May 18, 2015

Monotype Unveils Web Font Platform

The use of fonts is not something that most people think about when they are using the Internet. Fonts are an element of Web browsing that are just always there. For advertisement teams and website designers, however, a quality selection of fonts is a top priority.

A basic change of font type can turn a drab-looking ad into an exciting one, and Monotype, a major provider of typefaces for commercial applications, knows this very well. It recently announced the launch of its new Web font platform that will give HTML5 users and content developers easy access to its library of 100,000 fonts. This can be essential for the creation of custom Web pages and advertising campaigns that can appear in HTML5-driven locations.

Buzz Wiggins, the co-founder and CEO of Adcade, provides his opinion of the new platform in a quote on the Monotype website.

“With the death of Flash came the broken process of working with Web fonts, a common frustration for designers who responded by creating ineffective workarounds,” Wiggins began.

“The Monotype Web Font Platform puts the power back in designers’ hands by offering a super simple way to use Web fonts – providing the creative freedom and flexibility that designers and brands need to run a dynamic and personalized campaign anywhere, anytime,” he continued.

Monotype points out that there is the option for designers to use the Web font platform API for their own application and for designers to extend font usage to their users. When creating Web apps, developers will have the power of the API to make their designs look exactly how they want. Users can then try and publish from the collection of fonts from within the app to which they are already logged on.

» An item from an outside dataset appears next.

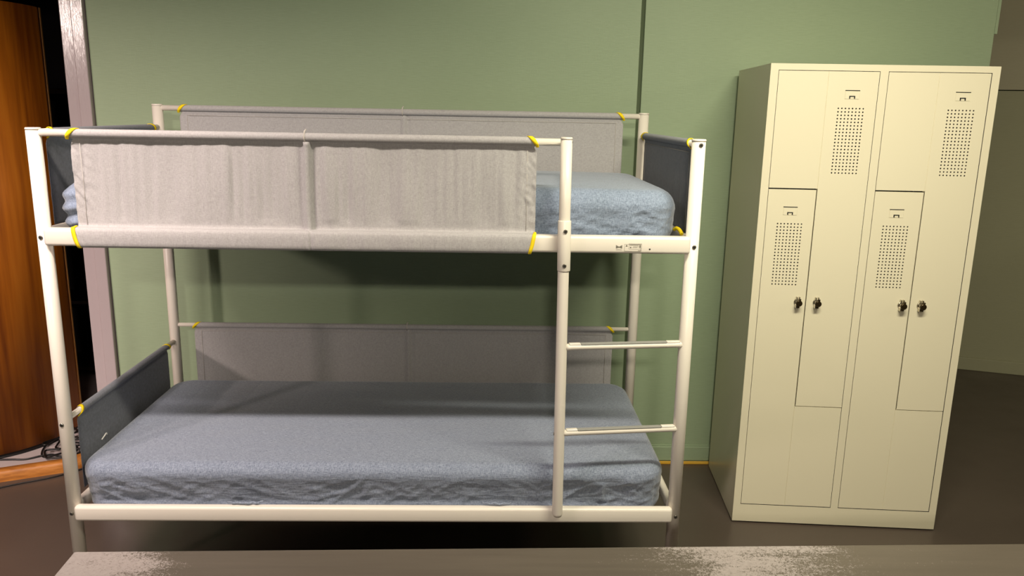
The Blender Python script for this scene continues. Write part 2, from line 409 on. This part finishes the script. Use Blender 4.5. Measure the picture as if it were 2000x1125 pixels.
obj('printed_mark', bm, M['print'], upf, 'small grey printed icons and text box')
bm = B(); disc_y(bm, 1.8147, 1.2137, -.0304, -.027, .0026, 12); obj('bolt_hole', bm, M['hole'], upf, 'small black bolt hole')
# guard rails
GR = .0108
def bar(name, a, b, r=GR):
    bm = B(); tube(bm, [a, b], r, 20); return obj(name, bm, W, bed)
LX = 1.553; LYo = -.046
bar('guard_rail', (.0, 0, 1.529), (LX, 0, 1.5265))
bar('guard_rail', (.0, BD, 1.604), (BL, BD, 1.604))
bar('guard_rail', (.0, BD, .709), (BL, BD, .709), .0085)
bar('guard_rail', (0, .0, 1.528), (0, BD, 1.528)); bar('guard_rail', (BL, .0, 1.528), (BL, BD, 1.528))
bar('guard_rail', (0, .0, .6385), (0, BD, .6385), .0095)
# ladder
LR = .0171
bm = B(); LYp = -.049
path = [(LX+.007, LYp, .341), (LX+.007, LYp, .347), (LX+.006, LYp, .352), (LX+.003, LYp, .8), (LX, LYp, 1.15), (LX-.001, LYp+.004, 1.34), (LX-.002, LYp+.008, FT-.006)]
tube(bm, path, [LR-.004, LR-.0012, LR, LR, LR, LR, LR], 24); lp = obj('ladder_post', bm, W, bed)
bm = B(); tube(bm, [(LX-.002, LYp+.008, FT-.007), (LX-.002, LYp+.008, FT-.003), (LX-.002, LYp+.008, FT)], [LR+.0006, LR+.001, LR-.001], 24); obj('post_cap', bm, W, lp)
bm = B(); tube(bm, [(LX+.001, LYp, 1.148), (LX+.001, LYp, 1.15), (LX, LYp, 1.225), (LX-.001, LYp+.001, 1.298), (LX-.001, LYp+.001, 1.300)], [LR+.0018, LR+.0027, LR+.0029, LR+.0027, LR+.0018], 24); sl = obj('ladder_bracket', bm, W, lp)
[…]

The API is meant to work quickly so there is no lag between loading an ad, app, or Web page and the loading of fonts. It is advanced enough to load only the characters necessary for individual ads so there is no overhead regarding typefaces and characters that will not be used in those instances.

This could lead to a host of HTML5-driven ads that are backed by more creative designs than were possible before. Monotype is trying to fill a gap in the advertising space that has been empty since the first days of the latest HTML version. Now, the native Web should be able to serve the vision of developers without relying on third-party plugins such as Flash to get those jobs done.